Esiste forte legame tra il Vangelo e la persona umana. Bisogna amare l’uomo perché è uomo, bisogna rivendicare l’amore per l’uomo in ragione della dignità particolare che egli possiede. L’insieme delle affermazioni concernenti l’uomo appartiene alla sostanza stessa del messaggio di Cristo e della missione della Chiesa. La religione è l’anima delle culture, è il criterio della loro logica profonda.
La fede deve essere incarnazione della vita e del messaggio cristiano in una concreta area culturale, in modo tale che questa esperienza non solo riesca ad esprimersi con gli elementi propri della cultura in questione, ma diventi il principio ispirante, normativo e unificante, che trasforma e ricrea questa cultura, dando origine a una “nuova creazione”. La centralità del Vangelo e della liturgia è certamente un tratto originale della concezione missionaria. La Parola di Dio e liturgia parlano dell’opera del Dio creatore e della sua azione per aprire il presente storico alla realtà escatologica del Regno.
Questo processo di incontro tra il Vangelo e la cultura ha una lunga e complessa storia È importante dare lo sguardo e affermare l’attenzione sulla metodologia missionaria al tempo delle grandi scoperte geografiche.
L’annuncio di cui parliamo non ha niente da spartire con il requerimiento, una procedura di evangelizzazione voluta dalle leggi spagnole. Gli indios diventavano soggetti al re di Spagna e alle sue leggi, dovevano accettarle e diventare cristiani.
In questo contesto, si può capire che il ricorso ai missionari e la scelta dei religiosi che, per la loro preparazione spirituale e culturale e per la regola di obbedienza, permettevano di organizzare in poco tempo forme durature di missione. Fu così che, nel mese di ottobredel 1523, il ministro generale dei francescani, Francisco de los Ángeles Quiñones, radunò i suoi frati in partenza per America – los doce apostolos. Il tema dell’annuncio del Vangelo aveva fatto perno soprattutto sui religiosi: francescani, domenicani, agostiniani, mercedari e, più tardi, gesuiti e carmelitani.
Considerando quella missione come voluta dal papa, i primi religiosi non ebbero una chiara coscienza delle implicazioni sociali e politiche che la loro naturale condivisione del mondo spagnolo poteva avere. Solo più tardi prenderanno piena coscienza di una situazione segnata dalla corruzione dell’autorità e degli abusi dei conquistadores. Su questo sfondo si può capire l’importanza e la complessità del compito di annunciare il Vangelo.

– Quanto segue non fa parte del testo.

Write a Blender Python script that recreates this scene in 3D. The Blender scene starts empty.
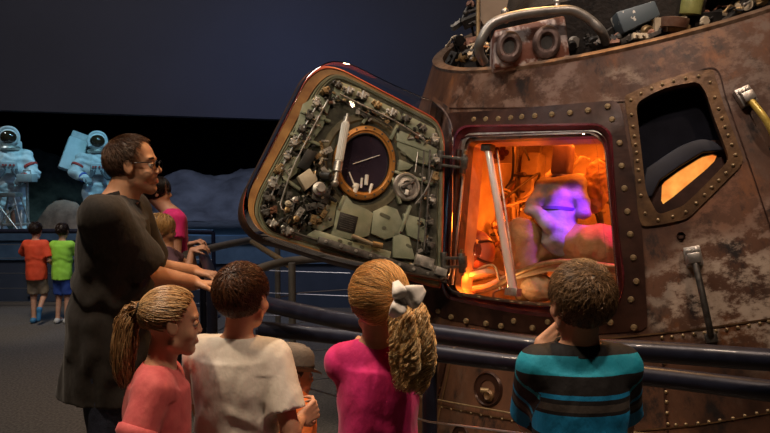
import bpy, bmesh, math, random
import numpy as np
from mathutils import Vector, Matrix
SC = bpy.context.scene
COL = SC.collection
V3 = lambda *a: np.array(a, float)

# ------------------------------------------------------------------ camera
F = 740.0
CAM = V3(0, 0, 1.6)
PITCH = math.atan(36 / F)
FW = V3(0, math.cos(PITCH), -math.sin(PITCH)); RT = V3(1, 0, 0); UP = np.cross(RT, FW)
cd = bpy.data.cameras.new('camera'); cam = bpy.data.objects.new('camera', cd); COL.objects.link(cam)
cd.sensor_width = 36; cd.lens = 36 * F / 770; cd.clip_end = 200; cd.clip_start = .05
cam.location = CAM; cam.rotation_euler = (math.pi / 2 - PITCH, 0, 0)
SC.camera = cam
# ------------------------------------------------------------------ world, exposure, room lights and added fills
w = bpy.data.worlds.new('world'); SC.world = w; w.use_nodes = True
w.node_tree.nodes['Background'].inputs[0].default_value = (.36, .34, .38, 1)
w.node_tree.nodes['Background'].inputs[1].default_value = .05
SC.view_settings.view_transform = 'Standard'; SC.view_settings.look = 'None'
SC.view_settings.gamma = 1; SC.view_settings.exposure = 0; SC.view_settings.use_curve_mapping = False

def light(kind, name, loc, target, power, color, size=.3, blend=.6, angle=60, size_y=None):
    d = bpy.data.lights.new(name, kind); d.energy = power; d.color = color
    if kind == 'AREA':
        d.size = size
        if size_y: d.shape = 'RECTANGLE'; d.size_y = size_y
    else: d.shadow_soft_size = size
    if kind == 'SPOT': d.spot_size = math.radians(angle); d.spot_blend = blend
    o = bpy.data.objects.new(name, d); COL.objects.link(o); o.location = loc
    if target is not None:
        o.rotation_euler = (Vector(target) - Vector(loc)).to_track_quat('-Z', 'Y').to_euler()
    return o
WARM = (1, .72, .44)
light('SPOT', 'track_light_capsule', (1.9, .9, 5.6), (1.5, 2.9, 1.6), 250, (1, .70, .50), .12, .9, 62)
light('SPOT', 'track_light_upper', (.2, .8, 5.2), (1.1, 3.4, 2.75), 330, (1, .76, .62), .12, .9, 44)
light('SPOT', 'track_light_visitors', (-1.5, 1.5, 5.2), (-.62, 2.45, 1.0), 470, (1, .74, .50), .15, .9, 48)
light('SPOT', 'cabin_glow_rim', (1.0, 4.6, 5.4), (-.5, 2.4, 1.2), 520, (1, .50, .16), .15, .9, 60)  # unseen spot standing in for the cabin's orange glow on the visitors
light('SPOT', 'track_light_door', (-1.2, .6, 4.3), (-.2, 3.5, 1.8), 190, (1, .84, .62), .1, .8, 36)
light('SPOT', 'track_light_hair', (.95, .9, 5.2), (.42, 1.85, 1.2), 330, (1, .76, .54), .12, .8, 36)
light('SPOT', 'stage_light_cyan', (-3.6, 9.9, 4.6), (-4.85, 11.9, 1.5), 330, (.34, .80, 1), .12, .7, 50)
light('SPOT', 'stage_light_left', (-6.6, 9.8, 4.6), (-5.7, 11.5, 1.4), 120, (.72, .88, .95), .12, .7, 42)
light('AREA', 'blue_wash', (-1.2, 7.4, 3.4), (-1.4, 10.5, .5), 16, (.22, .42, 1), 1.2)
light('SPOT', 'deck_gear_fill', (.2, 1.3, 5.4), (1.35, 4.0, 2.8), 170, (1, .84, .70), .1, .5, 24)  # unseen spot added to brighten the forward deck gear
light('SPOT', 'mound_fill', (-3.2, 9.9, 4.2), (-4.3, 10.7, .9), 170, (1, .80, .62), .1, .8, 40)  # added warm spot that brings out the brown mound
light('AREA', 'stage_floor_blue', (-3.0, 10.6, 3.4), (-3.2, 10.9, .5), 22, (.25, .55, 1), .8)
light('SPOT', 'hill_wash', (-2.5, 12.6, 5.2), (-3.9, 17.8, 1.2), 330, (.62, .72, 1), .2, .9, 60)
light('AREA', 'soffit_wash', (-2.5, 3.0, 6.5), (-2.5, 11, 5.4), 62, (.84, .84, 1), 5)
light('SPOT', 'boys_light', (-3.6, 6.2, 4.8), (-3.9, 8.1, .8), 230, (1, .86, .66), .12, .8, 36)
light('SPOT', 'far_visitor_fill', (-.6, 3.2, 4.8), (-1.5, 5.2, 1.1), 170, (1, .56, .2), .12, .8, 34)  # unseen orange spot added to lift the farther visitors
light('AREA', 'floor_fill', (-2.6, 3.6, 7.5), (-2.6, 4.8, 0), 190, (1, .86, .72), 2.5)  # unseen overhead fill added to lighten and warm the carpet

# ------------------------------------------------------------------ helpers
def P(px, py, D):
    "point seen at pixel px,py at depth D"
    return CAM + D * (FW + (px - 385) / F * RT + (216.5 - py) / F * UP)
def ray(px, py):
    d = FW + (px - 385) / F * RT + (216.5 - py) / F * UP
    return d / np.linalg.norm(d)
def nrm(v): v = np.asarray(v, float); return v / (np.linalg.norm(v) + 1e-12)
def on_plane(px, py, O, n):
    d = ray(px, py); t = ((O - CAM) @ n) / (d @ n); return CAM + d * t
def link(o, parent=None):
    COL.objects.link(o)
    if parent: o.parent = parent
    return o
def world_loc(o):
    v = Vector((0, 0, 0))
    while o: v = v + o.location; o = o.parent
    return v
def tag(o, label=None, cat=None, group=None, kind=None):
    if label: o['label'] = label
    if cat: o['category'] = cat
    if group: o['group'] = group
    if kind: o['kind'] = kind
    return o
def empty(name, loc, label=None, cat=None, group=None):
    o = bpy.data.objects.new(name, None); o.empty_display_size = .1; o.location = loc; COL.objects.link(o)
    return tag(o, label, cat, group)
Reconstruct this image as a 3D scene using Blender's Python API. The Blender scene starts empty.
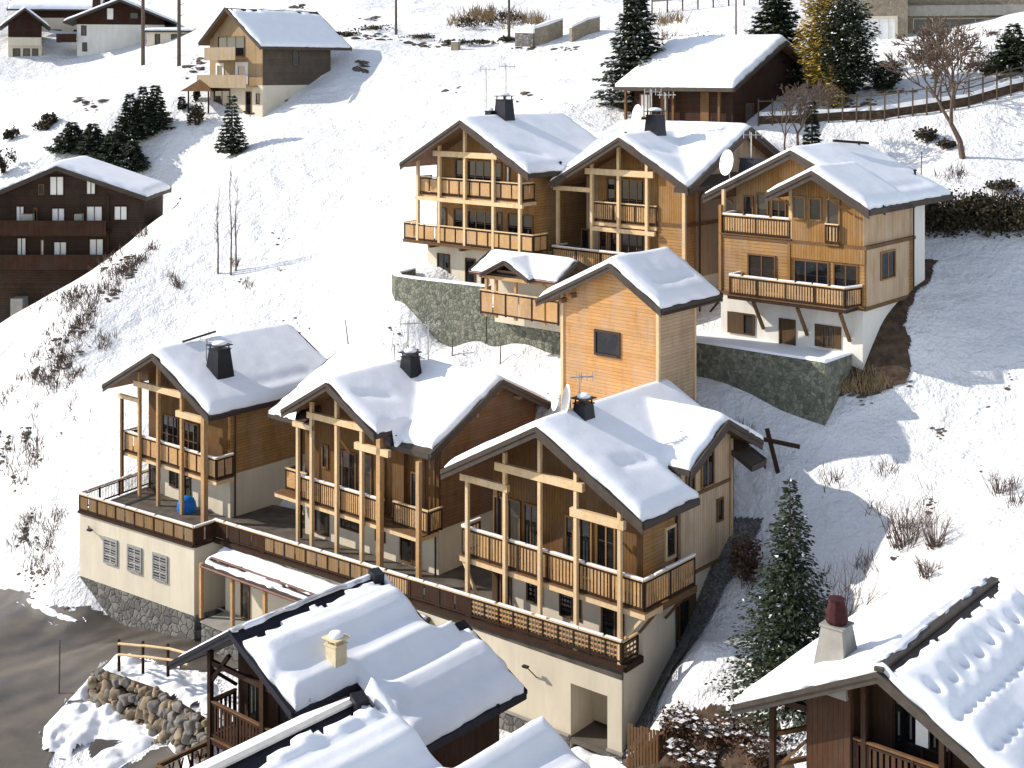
import bpy, math, random
import numpy as np
from mathutils import Vector
R = math.radians
rnd = random.Random(7)
SUNXY = (-.985, .15)
ZC, YH, FP = 30.0, 70.0, 1333.0
scene = bpy.context.scene
col = scene.collection
TH = math.atan2(-.6493, .7607)
CU, SU = math.cos(TH), math.sin(TH)

def at(px, py, Y):
    return ((px-512)/FP*Y, Y, ZC-(py-YH)/FP*Y)

# ------------------------------------------------------------ object helpers
def link(o, parent=None):
    col.objects.link(o)
    if parent is not None: o.parent = parent
    return o
def tag(o, label=None, cat=None, group=None, kind=None):
    if label: o['label'] = label
    if cat: o['category'] = cat
    if group: o['group'] = group
    if kind: o['kind'] = kind
    return o
def empty(name, loc, rz=0.0):
    o = bpy.data.objects.new(name, None); o.location = loc; o.rotation_euler = (0, 0, rz)
    o.empty_display_size = .5
    return link(o)
def children_of(o): return [c for c in bpy.data.objects if c.parent == o]
def copy_tree(o, parent=None):
    c = o.copy(); col.objects.link(c)
    if parent is not None: c.parent = parent
    for ch in children_of(o): copy_tree(ch, c)
    return c

class MB:
    def __init__(s, zb=0.0): s.v = []; s.f = []; s.m = []; s.mi = 0; s.zb = zb
    def add(s, vs, fs, mi=None):
        b = len(s.v); s.v += [tuple(p) for p in vs]
        for f in fs: s.f.append(tuple(i+b for i in f)); s.m.append(s.mi if mi is None else mi)
    def box(s, x0, x1, y0, y1, z0, z1):
        if x0 > x1: x0, x1 = x1, x0
        if y0 > y1: y0, y1 = y1, y0
        if z0 > z1: z0, z1 = z1, z0
        s.add([(x0,y0,z0),(x1,y0,z0),(x1,y1,z0),(x0,y1,z0),(x0,y0,z1),(x1,y0,z1),(x1,y1,z1),(x0,y1,z1)],
              [(0,3,2,1),(4,5,6,7),(0,1,5,4),(1,2,6,5),(2,3,7,6),(3,0,4,7)])
    def bar(s, p, q, w, h=None):
        h = h or w
        p = Vector(p); q = Vector(q); d = (q-p).normalized()
        up = Vector((0,0,1)) if abs(d.z) < .95 else Vector((0,1,0))
        a = d.cross(up).normalized()*(w/2); b = a.cross(d).normalized()*(h/2)
        vs = [p-a-b, p+a-b, p+a+b, p-a+b, q-a-b, q+a-b, q+a+b, q-a+b]
        s.add(vs, [(0,3,2,1),(4,5,6,7),(0,1,5,4),(1,2,6,5),(2,3,7,6),(3,0,4,7)][::1])
    def tube(s, p, q, r0, r1=None, n=6, cap=True):
        r1 = r0 if r1 is None else r1
        p = Vector(p); q = Vector(q); d = (q-p)
        if d.length < 1e-6: return
        d.normalize()
        up = Vector((0,0,1)) if abs(d.z) < .95 else Vector((0,1,0))
        a = d.cross(up).normalized(); b = a.cross(d).normalized()
        vs = []
        for c, r in ((p, r0), (q, r1)):
            for i in range(n):
                t = 2*math.pi*i/n; vs.append(c+a*(r*math.cos(t))+b*(r*math.sin(t)))
        fs = [(i, i+n, (i+1)%n+n, (i+1)%n) for i in range(n)]
        if cap: fs += [tuple(range(n)), tuple(range(2*n-1, n-1, -1))]
        s.add(vs, fs)
    def prism(s, poly, z0, z1):          # poly ccw in xy
        n = len(poly)
        vs = [(x, y, z0) for x, y in poly]+[(x, y, z1) for x, y in poly]
        s.add(vs, [tuple(range(n-1, -1, -1)), tuple(range(n, 2*n))]+[(i, (i+1)%n, (i+1)%n+n, i+n) for i in range(n)])
    def prof_y(s, poly, y0, y1):         # poly in xz, extruded along y
        n = len(poly)
        vs = [(x, y0, z) for x, z in poly]+[(x, y1, z) for x, z in poly]
        s.add(vs, [tuple(range(n)), tuple(range(2*n-1, n-1, -1))]+[((i+1)%n, i, i+n, (i+1)%n+n) for i in range(n)])
    def prof_x(s, poly, x0, x1):         # poly in yz, extruded along x
        n = len(poly)
        vs = [(x0, y, z) for y, z in poly]+[(x1, y, z) for y, z in poly]
        s.add(vs, [tuple(range(n-1, -1, -1)), tuple(range(n, 2*n))]+[(i, (i+1)%n, (i+1)%n+n, i+n) for i in range(n)])
    def lathe(s, c, prof, n=12, axis=None):
        c = Vector(c); ax = Vector(axis).normalized() if axis else Vector((0,0,1))
        up = Vector((0,1,0)) if abs(ax.z) > .9 else Vector((0,0,1))
        a = ax.cross(up).normalized(); b = ax.cross(a)
        vs = []
        for r, h in prof:
            for i in range(n):
                t = 2*math.pi*i/n; vs.append(c+ax*h+a*(r*math.cos(t))+b*(r*math.sin(t)))
        fs = []
        for k in range(len(prof)-1):
            for i in range(n): fs.append((k*n+i, k*n+(i+1)%n, (k+1)*n+(i+1)%n, (k+1)*n+i))
        s.add(vs, fs)
    def build(s, name, mats, parent=None, smooth=False):
        me = bpy.data.meshes.new(name)
        if not isinstance(mats, (list, tuple)): mats = [mats]
        vs = [(x, y, z-s.zb) for x, y, z in s.v]
        me.from_pydata(vs, [], s.f)
        for m in mats: me.materials.append(m)
        if len(mats) > 1: me.polygons.foreach_set('material_index', s.m)
        if smooth: me.polygons.foreach_set('use_smooth', [True]*len(s.f))
        me.update()
        import bmesh
        bm = bmesh.new(); bm.from_mesh(me); bmesh.ops.recalc_face_normals(bm, faces=bm.faces); bm.to_mesh(me); bm.free()
        o = bpy.data.objects.new(name, me)
        return link(o, parent)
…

Uno dei temi che più appassionano il mondo missionario è il rapporto che intercorre fra evangelizzazione e sviluppo dei popoli poveri. Da quando l’abisso che separa il Nord dal Sud del mondo è diventato tema dominante dell’opinione pubblica. La Chiesa non è certamente rimasta indietro nella partecipazione e nella ricerca di soluzioni alle drammatiche condizioni di vita dei milioni di poveri. La Chiesa non ha mai trascurato di promuovere l’elevazione umana dei popoli ai quali portava la fede in Cristo. Molte le vie tentate per una risposta operativa: impegno nell’aiuto economico ai paesi poveri; finanziamento di “progetti di sviluppo”; potenziamento dell’opera caritativa, sanitaria, educativa, assistenziale delle missioni; coscientizzazione e formazione socio-politica; denuncia delle ingiustizie a livello locale e internazionale; lotta con la schiavitù; scelta preferenziale dei poveri, condivisione delle loro sofferenze e del loro cammino di liberazione; appelli al mondo ricco, soprattutto ai cristiani del mondo, perché siano veramente fratelli dei poveri.
Con il messaggio evangelico la Chiesa offre una forza liberante e fautrice di sviluppo proprio perché porta alla conversione del cuore e della mentalità, fa riconoscere la dignità di ciascuna persona, dispone alla solidarietà, all’impegno, al servizio dei fratelli, inserisce l’uomo nel progetto di Dio, che è la costruzione del Regno di pace, di giustizia, a partire già da questa vita. Lo sviluppo dell’uomo viene da Dio, dal modello di Gesù, Uomo-Dio, e deve portare a Dio. Ecco perché tra annuncio evangelico, cultura e promozione dell’uomo c’è una stretta connessione.